Lunch included the surprise addition of large cans of cold beer courtesy of the Rann Riders manager who had just returned from somewhere not very close by.

A late afternoon excursion saw us back in the wild ass reserve. This visit was to an area where flamingoes and other waterbirds abounded. We added greater adjutant (surprisingly) to our list but we could have used much more time to sort through the wet chooks. Aside from more wild ass (you can never get enough wild ass), we stumbled onto a mixed herd of blackbuck and chinkara (Indian gazelle). They were exceptionally shy, with the guide asking us not to talk in the jeep even though the animals were about a kilometer away.

In the late afternoon gloom a large group of wild boar crossed the main road in front of us. They were still crossing when a truck slammed into them, splattering one of their number.

The day’s events ensured that a Talisker (or two) before bed were not wasted.

7th February 2007

The day started in confusion. Our printed program told us we were staying in a town named Gondal. Oddly it also had us staying in accommodation called “Palace Utelia”. We rang the said palace and yes, they confirmed our booking in it. So off we went.

Palace Utelia was built in 1882. It sits on top of a small hill and is out of all proportion to the village that surrounds it. The earthquake that hit Gujarat in 2002(?) did the palace no favours with bits falling off, apart and into one another. The charming owner of the building, the village and everyone in it gave us a tour of a building that redefines the real estate speak that a property “needs work”. Our rooms were restored unlike most of the rest of the place.
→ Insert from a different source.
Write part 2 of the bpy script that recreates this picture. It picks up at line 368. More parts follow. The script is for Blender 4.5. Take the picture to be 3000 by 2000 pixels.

Our new host suggested we visit the nearby Bronze Age Harappan settlement of Lothal. The site was finally abandoned around 1700BC so you could say it wasn’t new. It was a fascinating place. The adjacent museum was interesting and we were given an expert tour and commentary from a visiting Italian archeologist. This Italian Indiana Jones was insightful, entertaining and according to one of our number, sexy.

Lunch was taken in the palace courtyard. Afterwards we were toured around the village, which was culturally interesting and very pleasant. All the loyal subjects were on their best behavior lest their feudal owner roughly cast them into the palace dungeon. We were in and out of modest homes, kissing babies and the more attractive of the farm animals while dodging gifts of food and drink. Our village tour even had adult public nudity as we took in the women’s thermal bathhouse.